Gather, from the data below, each line in which the word "picture" occurs.

▼

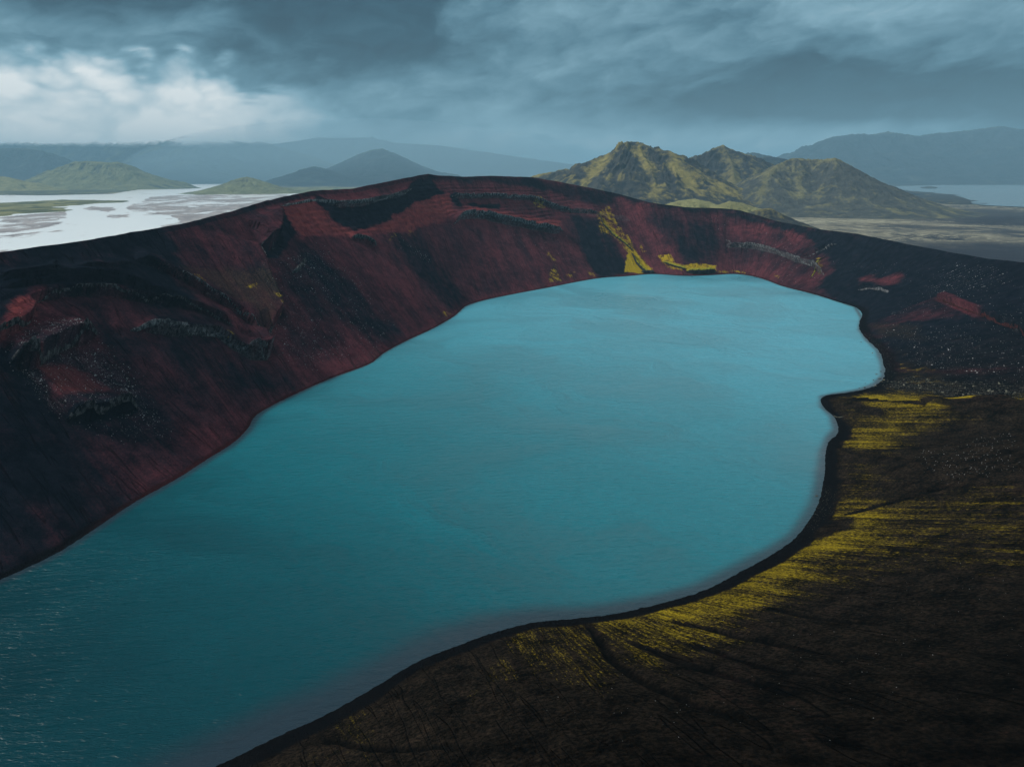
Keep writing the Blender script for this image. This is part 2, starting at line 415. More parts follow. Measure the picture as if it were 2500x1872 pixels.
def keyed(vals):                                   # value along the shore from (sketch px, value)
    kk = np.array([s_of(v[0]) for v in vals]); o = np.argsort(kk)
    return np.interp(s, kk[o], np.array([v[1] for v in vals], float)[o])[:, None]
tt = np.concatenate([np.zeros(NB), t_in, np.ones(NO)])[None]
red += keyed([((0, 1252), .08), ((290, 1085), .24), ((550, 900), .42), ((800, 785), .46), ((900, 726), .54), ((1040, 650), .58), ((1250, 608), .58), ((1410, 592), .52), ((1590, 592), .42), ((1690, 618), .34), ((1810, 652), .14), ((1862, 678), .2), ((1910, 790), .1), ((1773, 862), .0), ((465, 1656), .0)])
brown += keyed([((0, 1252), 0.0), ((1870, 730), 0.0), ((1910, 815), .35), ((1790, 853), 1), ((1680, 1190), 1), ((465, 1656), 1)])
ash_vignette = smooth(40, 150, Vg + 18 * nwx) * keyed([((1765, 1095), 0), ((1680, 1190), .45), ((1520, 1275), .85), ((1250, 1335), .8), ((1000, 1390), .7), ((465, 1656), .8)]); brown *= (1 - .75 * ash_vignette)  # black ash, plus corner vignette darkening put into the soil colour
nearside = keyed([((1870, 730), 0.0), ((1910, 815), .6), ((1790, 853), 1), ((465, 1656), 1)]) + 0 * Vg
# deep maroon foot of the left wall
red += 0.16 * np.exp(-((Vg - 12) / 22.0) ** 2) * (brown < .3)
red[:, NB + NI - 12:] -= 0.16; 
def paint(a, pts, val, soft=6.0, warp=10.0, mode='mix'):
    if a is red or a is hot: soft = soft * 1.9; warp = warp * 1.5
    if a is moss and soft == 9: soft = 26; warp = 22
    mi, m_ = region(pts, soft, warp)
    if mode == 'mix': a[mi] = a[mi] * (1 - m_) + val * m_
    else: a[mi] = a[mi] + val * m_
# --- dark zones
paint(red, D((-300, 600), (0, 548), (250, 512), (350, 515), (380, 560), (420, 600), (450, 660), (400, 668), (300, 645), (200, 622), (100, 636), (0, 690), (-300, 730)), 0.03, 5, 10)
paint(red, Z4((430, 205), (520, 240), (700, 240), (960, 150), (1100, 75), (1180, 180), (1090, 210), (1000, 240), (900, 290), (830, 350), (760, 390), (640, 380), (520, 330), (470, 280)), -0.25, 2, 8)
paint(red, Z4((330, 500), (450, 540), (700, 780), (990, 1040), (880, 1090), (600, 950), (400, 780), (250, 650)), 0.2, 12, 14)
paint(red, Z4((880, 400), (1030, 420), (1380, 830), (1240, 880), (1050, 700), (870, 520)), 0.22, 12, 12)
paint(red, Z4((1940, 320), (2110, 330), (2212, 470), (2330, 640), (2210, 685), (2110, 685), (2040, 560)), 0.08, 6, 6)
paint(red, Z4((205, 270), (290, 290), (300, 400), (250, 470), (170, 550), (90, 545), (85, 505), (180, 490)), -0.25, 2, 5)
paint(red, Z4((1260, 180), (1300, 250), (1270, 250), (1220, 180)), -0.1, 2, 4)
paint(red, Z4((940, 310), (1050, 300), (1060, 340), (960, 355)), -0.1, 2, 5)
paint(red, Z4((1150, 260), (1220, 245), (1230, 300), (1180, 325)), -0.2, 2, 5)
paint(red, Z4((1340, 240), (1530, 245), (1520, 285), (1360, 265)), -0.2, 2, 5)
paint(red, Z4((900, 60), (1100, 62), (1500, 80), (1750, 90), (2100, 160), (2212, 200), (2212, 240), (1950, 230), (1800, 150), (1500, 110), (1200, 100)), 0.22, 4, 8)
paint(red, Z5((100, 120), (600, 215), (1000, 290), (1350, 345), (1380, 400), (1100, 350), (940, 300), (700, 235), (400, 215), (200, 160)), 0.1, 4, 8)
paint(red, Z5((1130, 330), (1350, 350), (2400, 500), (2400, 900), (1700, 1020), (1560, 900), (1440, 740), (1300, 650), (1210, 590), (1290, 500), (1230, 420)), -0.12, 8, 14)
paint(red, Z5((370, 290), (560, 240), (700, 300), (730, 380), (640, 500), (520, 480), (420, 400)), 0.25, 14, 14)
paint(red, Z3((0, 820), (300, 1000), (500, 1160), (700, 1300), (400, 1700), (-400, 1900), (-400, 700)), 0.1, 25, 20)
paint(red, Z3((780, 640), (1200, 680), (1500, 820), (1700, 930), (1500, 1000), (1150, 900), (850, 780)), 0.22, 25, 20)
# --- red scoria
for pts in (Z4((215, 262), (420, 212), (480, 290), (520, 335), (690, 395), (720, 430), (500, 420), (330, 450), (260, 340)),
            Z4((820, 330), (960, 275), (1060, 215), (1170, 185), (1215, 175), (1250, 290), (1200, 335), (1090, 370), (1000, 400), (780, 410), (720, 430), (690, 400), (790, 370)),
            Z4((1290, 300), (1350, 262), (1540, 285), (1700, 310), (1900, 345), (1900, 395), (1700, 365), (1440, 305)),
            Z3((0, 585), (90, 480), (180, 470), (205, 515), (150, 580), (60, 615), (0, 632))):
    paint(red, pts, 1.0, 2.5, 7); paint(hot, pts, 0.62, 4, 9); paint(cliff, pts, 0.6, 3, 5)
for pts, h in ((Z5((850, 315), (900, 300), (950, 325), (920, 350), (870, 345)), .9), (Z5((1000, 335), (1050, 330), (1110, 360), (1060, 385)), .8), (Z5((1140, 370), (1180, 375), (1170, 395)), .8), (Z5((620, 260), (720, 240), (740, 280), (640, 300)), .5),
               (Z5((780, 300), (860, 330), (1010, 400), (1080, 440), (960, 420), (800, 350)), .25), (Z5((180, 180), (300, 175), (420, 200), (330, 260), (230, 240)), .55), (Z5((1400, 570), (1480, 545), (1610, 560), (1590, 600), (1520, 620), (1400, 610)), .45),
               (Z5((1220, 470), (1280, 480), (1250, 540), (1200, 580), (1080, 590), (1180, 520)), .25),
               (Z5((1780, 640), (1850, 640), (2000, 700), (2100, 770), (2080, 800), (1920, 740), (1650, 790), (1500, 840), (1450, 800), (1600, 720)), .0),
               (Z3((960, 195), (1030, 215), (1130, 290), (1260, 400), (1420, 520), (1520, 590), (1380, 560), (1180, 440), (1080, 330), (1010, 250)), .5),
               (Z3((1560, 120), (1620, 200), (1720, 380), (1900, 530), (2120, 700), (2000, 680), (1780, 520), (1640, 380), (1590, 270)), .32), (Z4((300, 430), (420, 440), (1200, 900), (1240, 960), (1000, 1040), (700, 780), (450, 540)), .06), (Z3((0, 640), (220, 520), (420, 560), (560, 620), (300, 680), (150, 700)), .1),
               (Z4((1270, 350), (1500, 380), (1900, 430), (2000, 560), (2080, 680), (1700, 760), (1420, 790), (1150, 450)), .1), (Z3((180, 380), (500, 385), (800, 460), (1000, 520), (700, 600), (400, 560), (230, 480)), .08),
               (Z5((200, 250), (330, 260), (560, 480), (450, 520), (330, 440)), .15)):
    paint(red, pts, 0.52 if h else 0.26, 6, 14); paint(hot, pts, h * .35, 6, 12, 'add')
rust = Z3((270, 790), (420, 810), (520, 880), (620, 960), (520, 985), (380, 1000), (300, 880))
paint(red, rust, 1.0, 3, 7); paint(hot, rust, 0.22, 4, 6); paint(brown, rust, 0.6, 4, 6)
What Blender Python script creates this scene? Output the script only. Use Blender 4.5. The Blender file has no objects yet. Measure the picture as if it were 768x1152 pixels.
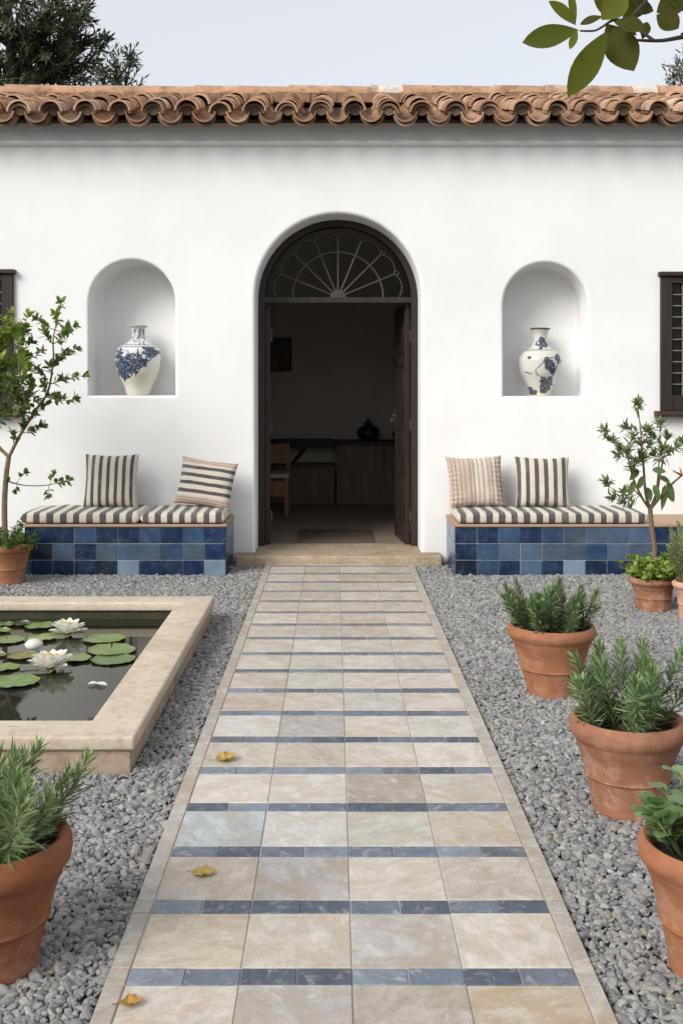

▲

Expected answer -
Keep writing the Blender script for this image. This is part 2, starting at line 415. More parts follow. Measure the picture as if it were 2500x1872 pixels.
What Blender Python script creates this scene? Output the script only. Use Blender 4.5. The Blender file has no objects yet. Measure the picture as if it were 768x1152 pixels.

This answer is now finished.